Re: mod_perl and imports
by Marshall (Abbot) on Sep 27, 2013 at 04:43 UTC
    A BEGIN{} block will run right after the module is compiled.
    It will not run again.

      It will actually be run straightaway, as soon as the block is reached by the compiler. So whatever lines are below the BEGIN { } won't have even been seen at the time of its execution.

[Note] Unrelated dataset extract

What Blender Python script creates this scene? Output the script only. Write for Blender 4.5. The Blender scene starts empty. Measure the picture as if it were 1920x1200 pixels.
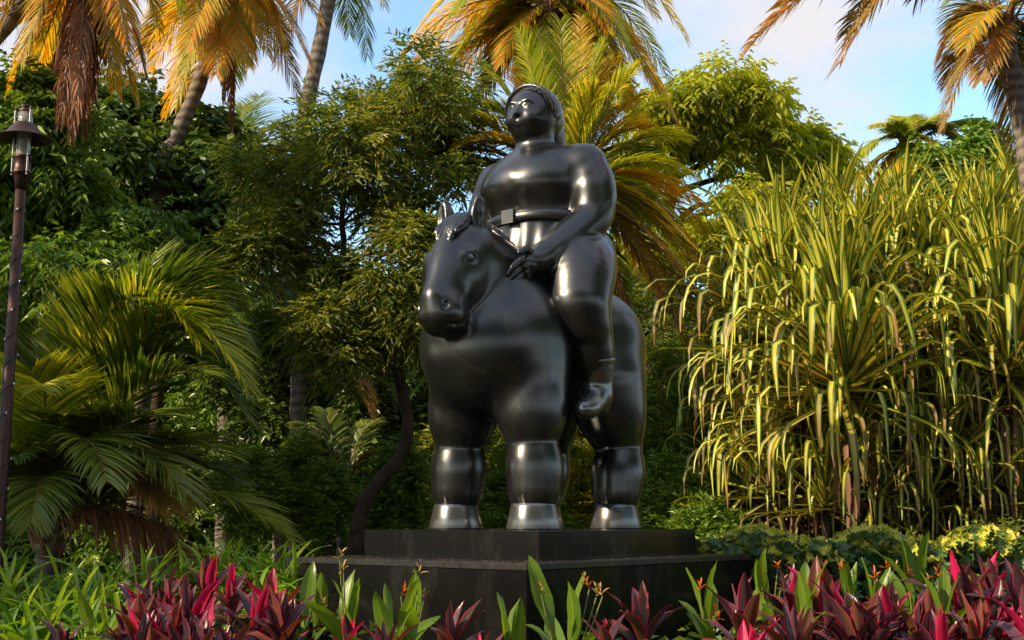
import bpy, math, random
import numpy as np
from mathutils import Vector, Matrix
R = math.radians
rng = np.random.default_rng(7)
random.seed(7)
scene = bpy.context.scene
col = scene.collection

# ------------------------------------------------------------------ camera
FPX = 2330.0; PITCH = R(9.097); EYE = 1.6
cam_d = bpy.data.cameras.new('camera'); cam = bpy.data.objects.new('camera', cam_d); col.objects.link(cam)
cam.location = (0, 0, EYE); cam.rotation_euler = (R(90) + PITCH, 0, 0)
cam_d.sensor_width = 36; cam_d.lens = FPX / 1920 * 36; cam_d.clip_end = 2000
cam_d.dof.use_dof = True; cam_d.dof.focus_distance = 9.6; cam_d.dof.aperture_fstop = 10
scene.camera = cam
scene.render.resolution_x = 1024; scene.render.resolution_y = 640

# ------------------------------------------------------------------ sky and sun
SUN_AZ = R(-116)      # direction to the sun, measured from +Y clockwise (front left, behind the camera)
SUN_EL = R(31)
sun_dir = Vector((math.sin(SUN_AZ) * math.cos(SUN_EL), math.cos(SUN_AZ) * math.cos(SUN_EL), math.sin(SUN_EL)))
sl = bpy.data.lights.new('sun', 'SUN'); so = bpy.data.objects.new('sun', sl); col.objects.link(so)
sl.energy = 5.0; sl.angle = R(0.55); sl.color = (1.0, 0.80, 0.52)
so.rotation_euler = sun_dir.to_track_quat('Z', 'Y').to_euler(); so.location = (-6, -6, 12)
world = bpy.data.worlds.new('World'); scene.world = world; world.use_nodes = True
nt = world.node_tree; N = nt.nodes; L = nt.links
bg = N['Background']
sky = N.new('ShaderNodeTexSky'); sky.sky_type = 'NISHITA'; sky.sun_disc = False
sky.sun_elevation = SUN_EL; sky.sun_rotation = SUN_AZ; sky.air_density = 1.0; sky.dust_density = 0.6; sky.ozone_density = 1.5
tc = N.new('ShaderNodeTexCoord'); mp = N.new('ShaderNodeMapping'); mp.inputs['Scale'].default_value = (1.0, 1.0, 2.0)
mp.inputs['Location'].default_value = (3.3, 0.8, 2.1)
nz = N.new('ShaderNodeTexNoise'); nz.inputs['Scale'].default_value = 2.9; nz.inputs['Detail'].default_value = 9; nz.inputs['Roughness'].default_value = 0.55
cr = N.new('ShaderNodeValToRGB'); cr.color_ramp.elements[0].position = 0.41; cr.color_ramp.elements[1].position = 0.585
cr.color_ramp.elements[0].color = (0.06, 0.06, 0.06, 1); cr.color_ramp.elements[1].color = (1, 1, 1, 1)
mx = N.new('ShaderNodeMixRGB'); mx.inputs['Color2'].default_value = (6.9, 6.7, 6.95, 1)
gm = N.new('ShaderNodeMixRGB'); gm.blend_type = 'MULTIPLY'; gm.inputs['Fac'].default_value = 1; gm.inputs['Color2'].default_value = (2.2, 2.6, 2.6, 1)
L.new(tc.outputs['Generated'], mp.inputs['Vector']); L.new(mp.outputs['Vector'], nz.inputs['Vector'])
L.new(nz.outputs['Fac'], cr.inputs['Fac']); L.new(cr.outputs['Color'], mx.inputs['Fac'])
L.new(sky.outputs['Color'], gm.inputs['Color1']); L.new(gm.outputs['Color'], mx.inputs['Color1'])
L.new(mx.outputs['Color'], bg.inputs['Color']); bg.inputs['Strength'].default_value = 0.08
scene.view_settings.view_transform = 'Standard'; scene.view_settings.look = 'None'
scene.view_settings.exposure = 0.70; scene.view_settings.gamma = 1.0; scene.view_settings.use_curve_mapping = False
scene.cycles.max_bounces = 8; scene.cycles.transmission_bounces = 4; scene.cycles.diffuse_bounces = 3; scene.cycles.glossy_bounces = 3
scene.cycles.use_denoising = True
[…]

        A BEGIN code block is executed as soon as possible, that is, the moment it is completely defined, even before the rest of the containing file (or string) is parsed. You may have multiple BEGIN blocks within a file (or eval'ed string); they will execute in order of definition. Because a BEGIN code block executes immediately, it can pull in definitions of subroutines and such from other files in time to be visible to the rest of the compile and run time. Once a BEGIN has run, it is immediately undefined and any code it used is returned to Perl's memory pool.
        So, yes, a BEGIN block will run when it is encountered. But it will only run once - that part of my statement is correct. But it does appear that you can intersperse BEGIN blocks within the code and they will run essentially as the code "compiles". that is cool Perl thing.

        When I have used BEGIN{}, I have never interspersed these within the code, but rather have put these at the "end" of the code. In other words, this is initialization code that should be executed before the main code - not interspersed.